Em 1644, John Milton, em plena guerra civil inglesa, antecedente da Revolução Gloriosa de 1688-9, pronunciou no Parlamento, o famoso discurso em favor da liberdade de expressão e pela revogação da Ordinance de 14 de julho de 1643, também denominada de Ordem de Licenciamento, que estabelecia a censura prévia, na Inglaterra.
A Ordem de Licenciamento, de triste memória, obrigava os autores de livros e outras publicações a obterem consentimento prévio do órgão estatal, registro de todos os materiais de impressão com o nome do autor, impressor e editor, busca, apreensão e destruição de quaisquer livros ofensivos ao Governo e, finalmente, prisão e encarceramento de quaisquer escritores, impressores e editores ofensivos.
Com Areopagítica, John Milton, autor também do maravilhoso livro o “Paraíso Perdido”, pugnava pela liberdade de expressão, visando alcançar, através do livre debate e do confronto das ideias, o avanço do conhecimento e da verdade. Numa Assembleia de maioria presbiteriana, John Milton classificava a censura como nascida na Inquisição católica, herdeira da tirania da modernidade nascente e do Concílio de Trento.
John Milton afirmava que o bem e o mal estão imbricados, são filhos do tempo e que proibir apenas um deles, dilacera o outro. Para este precursor das liberdades civis, tanto o conhecimento, quanto a verdade brotam dos livros livremente publicados e que cabe ao leitor distinguir o bem do mal, antevendo, assim, o que viria anunciado no Bill Of Rights inglês de 1688.
O Areopagítica, reminiscência dos debates travados à época da Grécia democrática, no âmbito de seu famoso Areópago, o brilhante John Milton, condena veementemente a censura prévia de qualquer livro, conclamando pela prevalência da razão e da liberdade, lembrando que os livros que exaltam maus princípios e valores serão combativos todas as vezes que não permaneçam ignorados.
A coerção externa não torna os indivíduos virtuosos, pois os valores morais dependem da livre escolha de cada um e a censura termina por elidir as faculdades inerentes ao juízo racional e à capacidade de escolha.

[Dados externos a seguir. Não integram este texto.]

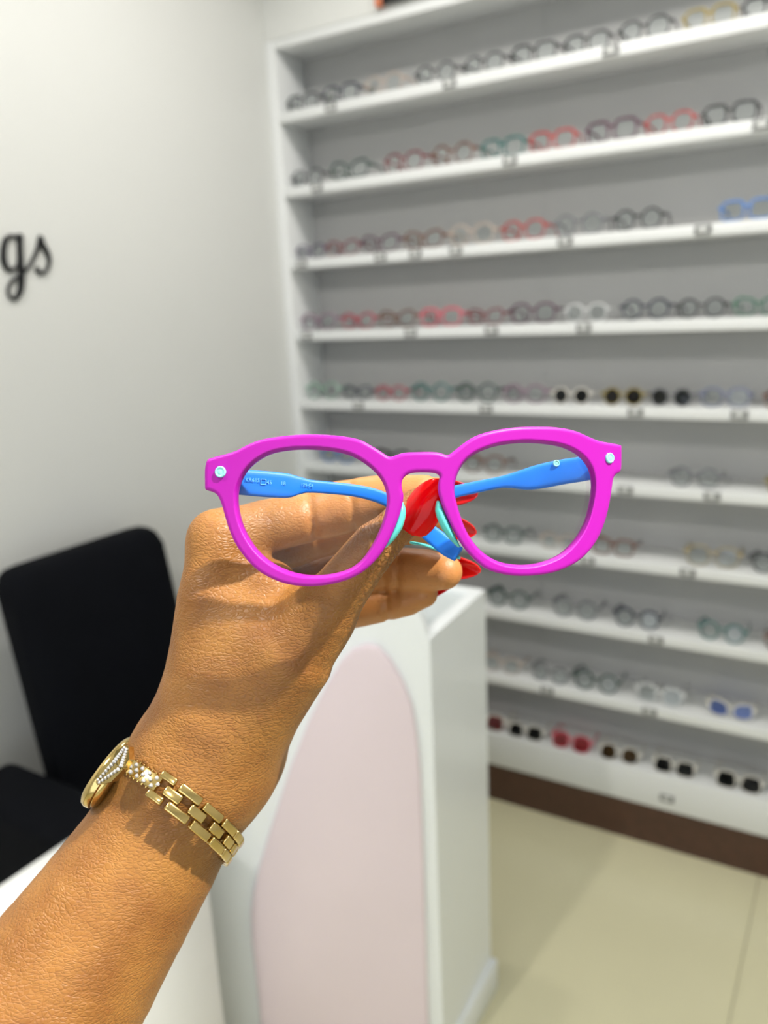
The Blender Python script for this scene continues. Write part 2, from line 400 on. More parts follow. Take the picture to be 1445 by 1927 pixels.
ROWS = {
 1: [(535, 600, 'black', 'square'), (601, 676, 'navy black', 'square'), (680, 760, 'clear beige', 'soft'), (776, 860, 'black', 'round'), (866, 951, 'black', 'soft'), (956, 1050, 'black', 'square'), (1056, 1150, 'black', 'square'), (1157, 1266, 'black', 'soft'), (1280, 1388, 'olive gold', 'square'), (1392, 1500, 'black', 'square')],
 2: [(537, 601, 'black', 'soft'), (612, 700, 'dark green', 'cat'), (717, 800, 'burgundy', 'soft'), (804, 896, 'brown', 'round'), (900, 990, 'teal', 'square'), (992, 1086, 'red', 'square'), (1096, 1204, 'plum', 'square'), (1208, 1310, 'red', 'soft'), (1316, 1430, 'black', 'square')],
 3: [(550, 606, 'purple', 'cat'), (607, 672, 'burgundy', 'cat'), (675, 752, 'plum', 'cat'), (755, 836, 'brown', 'cat'), (840, 934, 'clear beige', 'soft'), (938, 1030, 'red', 'soft'), (1038, 1140, 'grey', 'round'), (1148, 1252, 'black', 'round'), (1348, 1462, 'blue', 'square')],
 4: [(560, 630, 'mauve', 'cat'), (638, 706, 'crimson', 'cat'), (708, 784, 'brown', 'cat'), (787, 870, 'pink', 'square'), (874, 950, 'burgundy', 'cat'), (954, 1050, 'plum', 'soft'), (1058, 1146, 'clear', 'soft'), (1162, 1266, 'navy black', 'round'), (1269, 1371, 'black', 'round'), (1374, 1480, 'green', 'cat')],
 5: [(570, 638, 'clear green', 'round'), (641, 700, 'navy black', 'cat'), (703, 766, 'crimson', 'soft'), (770, 850, 'teal', 'round'), (853, 940, 'dark green', 'round'), (943, 1030, 'mauve', 'soft'), (1034, 1114, 'white', 'round', 'dark blue'), (1130, 1213, 'olive gold', 'round', 'dark brown'), (1219, 1306, 'grey', 'round', 'dark green '), (1313, 1418, 'blue grey', 'soft'), (1440, 1530, 'brown', 'soft')],
 6: [(592, 676, 'blue', 'cat'), (690, 776, 'black', 'cat'), (866, 950, 'brown', 'soft'), (1254, 1360, 'grey', 'round'), (1440, 1540, 'olive gold', 'soft')],
 7: [(905, 985, 'dark green', 'soft'), (1014, 1088, 'clear beige', 'soft'), (1108, 1196, 'brown', 'square'), (1284, 1398, 'gold wire', 'soft'), (1406, 1520, 'black', 'round')],
 8: [(912, 998, 'dark green', 'round'), (1034, 1128, 'grey', 'round'), (1150, 1246, 'navy black', 'round'), (1308, 1408, 'teal', 'round'), (1438, 1530, 'brown', 'soft')],
 9: [(905, 980, 'clear beige', 'soft'), (994, 1072, 'grey', 'round'), (1074, 1168, 'dark green', 'round'), (1192, 1290, 'clear', 'soft'), (1326, 1424, 'white', 'cat', 'sky blue')],
 10: [(868, 948, 'white', 'square', 'red lens'), (950, 1022, 'white', 'square', 'brown black'), (1031, 1113, 'pink', 'soft', 'pink red'), (1122, 1206, 'white', 'soft', 'amber brown'), (1224, 1312, 'white', 'square', 'black lens'), (1340, 1440, 'white', 'square', 'black lens')]}
ORD = ['first', 'second', 'third', 'fourth', 'fifth', 'sixth', 'seventh', 'eighth', 'ninth', 'tenth', 'eleventh', 'twelfth']
RN = {1: 'the topmost shelf row', 2: 'the second shelf row down', 3: 'the third shelf row down', 4: 'the fourth shelf row down', 5: 'the fifth shelf row down', 6: 'the sixth shelf row down',
      7: 'the seventh shelf row down', 8: 'the eighth shelf row down', 9: 'the ninth shelf row down', 10: 'the bottom shelf row'}
KY = {1: .028, 2: .028, 3: .028, 4: .028, 5: .028, 6: .024, 7: .024, 8: .024, 9: .024, 10: .014}
for k, row in ROWS.items():
    zt = ZB[k]+TH if k < 10 else .245
    right = XL+.003
    for i, it in enumerate(row):
        a, b, colour, kind = it[:4]; tint = it[4] if len(it) > 4 else None
        yg = D+KY[k]
        py = np.interp((a+b)/2, [520, 1445], {1: [190, 20], 2: [335, 220], 3: [475, 400], 4: [610, 580], 5: [740, 745], 6: [860, 905], 7: [960, 1060], 8: [1050, 1200], 9: [1150, 1350], 10: [1210, 1480]}[k])
        xa, xb = onY(a, py, yg)[0], onY(b, py, yg)[0]
        wd = min(.150 if k < 10 else .162, max(.122, (xb-xa)*.98))
        rot = random.uniform(-.06, .06) if i else 0.0
        what = ('%s framed eyeglasses' % colour) if tint is None else ('%s tinted sunglasses' % tint.strip().replace(' lens', ''))
        th = {'gold wire': .6, 'clear beige': .8, 'clear': .9}.get(colour, 1.15 if kind == 'square' else 1.0)
        if tint: th = .8
        X0 = max((xa+xb)/2, right+wd/2+.001); right = X0+wd*.485
        glasses(X0, yg, zt, rot, kind, colour, th, tint, wd,
                '%s, %s pair from the left on %s' % (what, ORD[i], RN[k]), 'eyeglasses on '+RN[k], tilt=.12 if k < 6 else (.30 if k < 10 else .55))

# ================================================================= RECEPTION COUNTER
A25 = math.radians(25); CF = np.array([-.657, 1.212, 0.]); CDIR = np.array([-math.cos(A25), -math.sin(A25), 0]); CN = np.array([math.sin(A25), -math.cos(A25), 0])
ZT = 1.0356
def onF(px, py, off=0.):
    d = ray(px, py); c = CF+CN*off; t = ((c-CAM)@CN)/(d@CN); q_ = CAM+d*t; return ((q_-CF)@CDIR, q_[2])
ctr = empty('reception_counter', (CF[0], CF[1], 0)); tag(ctr, 'white reception counter with a pink arch panel on its front', 'counter')
M_ctr = mat('counter_white_lacquer', srgb(244, 248, 250), .30, noise=.01, scale=4, coat=.2)
M_pink = mat('counter_pink_panel', srgb(234, 218, 225), .4, noise=.02, scale=5)
M_ctop = mat('counter_grey_top', srgb(208, 216, 218), .3, noise=.02)
def extr(name, pts2, o0, o1, m, parent, bevel=0.):       # pts2: (along, z) on the counter's front plane, pushed out from o0 to o1
    bm = bmesh.new()
    f3 = lambda a, z, o: tuple(CF+CDIR*a+CN*o+np.array([0, 0, z]))
    v0 = [bm.verts.new(f3(a, z, o0)) for a, z in pts2]; v1 = [bm.verts.new(f3(a, z, o1)) for a, z in pts2]
    n = len(pts2)
    bm.faces.new(v0); top = bm.faces.new(v1[::-1])
    for i in range(n): bm.faces.new((v0[i], v0[(i+1) % n], v1[(i+1) % n], v1[i]))
    bmesh.ops.recalc_face_normals(bm, faces=bm.faces)
    if bevel:
        es = [e for e in bm.edges if all(v in set(v1) for v in e.verts)]
        bmesh.ops.bevel(bm, geom=es, offset=bevel, segments=3, affect='EDGES', profile=.5)
    o = frombm(name, bm, m, None, True, 35); lp(o, parent); return o
LEN = .56
fas = [(0.0, 0.0), (0.0, ZT-.005), (.010, ZT+.03), (.025, 1.105), (.04, 1.14), (.08, 1.155), (.36, 1.15), (.42, 1.11), (.50, .86), (LEN-.015, .66), (LEN, .60), (LEN, 0.0)]
extr('front_fascia', [(a, z) for a, z in fas], -.03, 0., M_ctr, ctr, .006)
pk = [(690, 1215), (712, 1220), (735, 1245), (758, 1285), (775, 1330), (785, 1390), (791, 1460), (795, 1560), (799, 1700), (803, 1850), (806, 1927)]
pl_ = [(492, 1960), (487, 1900), (480, 1830), (473, 1770), (471, 1720), (476, 1680), (487, 1635), (503, 1580), (522, 1520), (548, 1440), (580, 1360), (612, 1295), (640, 1248), (662, 1225)]
R = [onF(x, y, .012) for x, y in pk]; L_ = [onF(x, y, .012) for x, y in pl_]
R = [(max(.012, a), z) for a, z in R]
extr('pink_arch_panel', R+[(R[-1][0], .02), (L_[0][0], .02)]+L_, 0.0003, .012, M_pink, ctr, .004)
# white wave strip at the left end of the front
s1 = [onF(335, 1765, .008), onF(360, 1927, .008)]
extr('wave_strip', [(s1[0][0]-.012, .55), (s1[0][0]-.018, .02), (LEN, .02), (LEN, .58)], 0.0003, .01, M_ctr, ctr, .003)
# body behind the fascia: narrow box with a sunk grey top inside a white rim
XC = -.660
bm = bmesh.new()
B = [(CF[0]+.0, CF[1]+.02), (XC-.008, 1.492), (-1.02, 1.40), (-1.02, 1.075)]
def prism(bm, poly, z0, z1):
    a = [bm.verts.new((x, y, z0)) for x, y in poly]; b = [bm.verts.new((x, y, z1)) for x, y in poly]
    bm.faces.new(a[::-1]); bm.faces.new(b)
    for i in range(len(poly)): bm.faces.new((a[i], a[(i+1) % len(poly)], b[(i+1) % len(poly)], b[i]))
B2 = [(CF[0], CF[1]+.0), (XC-.010, 1.492), (-1.03, 1.492), (-1.03, 1.06)]
prism(bm, B2, 0, ZT-.02)
body = lp(frombm('counter_body', bm, M_ctr), ctr)
def inset(poly, d):
    c = np.mean(poly, 0); out = []
    n = len(poly)
    for i in range(n):
        p0, p1, p2 = (np.array(poly[(i+j) % n]) for j in (-1, 0, 1))
        def off(a, b):
            t = (b-a)/np.linalg.norm(b-a); nn = np.array([-t[1], t[0]])
            if (c-a)@nn < 0: nn = -nn
            return a+nn*d, t
        a0, t0 = off(p0, p1); a1, t1 = off(p1, p2)
        s_ = np.linalg.solve(np.array([t0, -t1]).T, a1-a0); out.append(tuple(a0+t0*s_[0]))
    return out
bm = bmesh.new(); O = B2; I_ = inset(B2, .028)
for z0, z1 in ((ZT-.02, ZT),):
    vo0 = [bm.verts.new((*p_, z0)) for p_ in O]; vo1 = [bm.verts.new((*p_, z1)) for p_ in O]
    vi0 = [bm.verts.new((*p_, z0)) for p_ in I_]; vi1 = [bm.verts.new((*p_, z1)) for p_ in I_]
    for i in range(4):
        j = (i+1) % 4
        for qd in ((vo0[i], vo0[j], vo1[j], vo1[i]), (vi0[i], vi1[i], vi1[j], vi0[j]), (vo1[i], vo1[j], vi1[j], vi1[i]), (vo0[i], vi0[i], vi0[j], vo0[j])): bm.faces.new(qd)
bmesh.ops.recalc_face_normals(bm, faces=bm.faces)
bmesh.ops.bevel(bm, geom=[e for e in bm.edges if min(v.co.z for v in e.verts) > ZT-.001], offset=.007, segments=3, affect='EDGES', profile=.5)
lp(frombm('top_rim', bm, M_ctr, None, True, 40), ctr)
bm = bmesh.new(); prism(bm, I_, ZT-.0199, ZT-.012); lp(frombm('sunk_top', bm, M_ctop), ctr)
bm = bmesh.new(); addbox(bm, (XC-.012, CF[1]-.0, 0), (XC+.006, 1.499, .085), .004, 2); lp(frombm('skirting_board', bm, M_ctr, None, True, 40), ctr)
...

Foi nessa época que John Milton deslocou-se até a Itália e visitou Galileu. Encontrou-o velho e alquebrado pelos sofrimentos imposto pela crueldade da Inquisição, pela simples razão que sustentou as verdades de uma nova Astronomia, em franca divergência com seus inquisidores católicos. Nesta visita, certamente, John Milton comprovou que “onde é grande o desejo de apreender, é também grande a necessidade de discutir, de escrever, de ter opinião. Porque a opinião, entre homens de valor, é conhecimento em formação”.
Já nesta época, na qual o mundo ocidental se debatia para descobrir os fundamentos de uma vida plena, fundada nos direitos humanos -principalmente nas liberdades - John Milton antevia as grandes conquistas que o século XVII e o vindouro estavam prestes a proclamar, e afirmou com máxima sabedoria: “se o que se deseja saber é a causa imediata de toda a liberdade de escrever e de falar, nenhuma outra me parece mais verdadeira do que a vossa maneira moderada, livre e humana de governar”. A esse dever renunciaram nossos governantes atuais e os poderes entre nós constituídos abandonaram este princípio basilar, tornando a ação do Estado a mais insuportável tirania.
Parece que John Milton discursou para nós, os coevos, tal a medida de suas sábias palavras, que atravessaram o tempo, em meio a guerras e toda sorte de infortúnios, para nos dizer que um novo Areopagítica, renascerá em plena História, para nos advertir que ”qualquer magistrado pode ser vítima de falsas informações, principalmente se a liberdade estiver limitada ao poder de alguém”.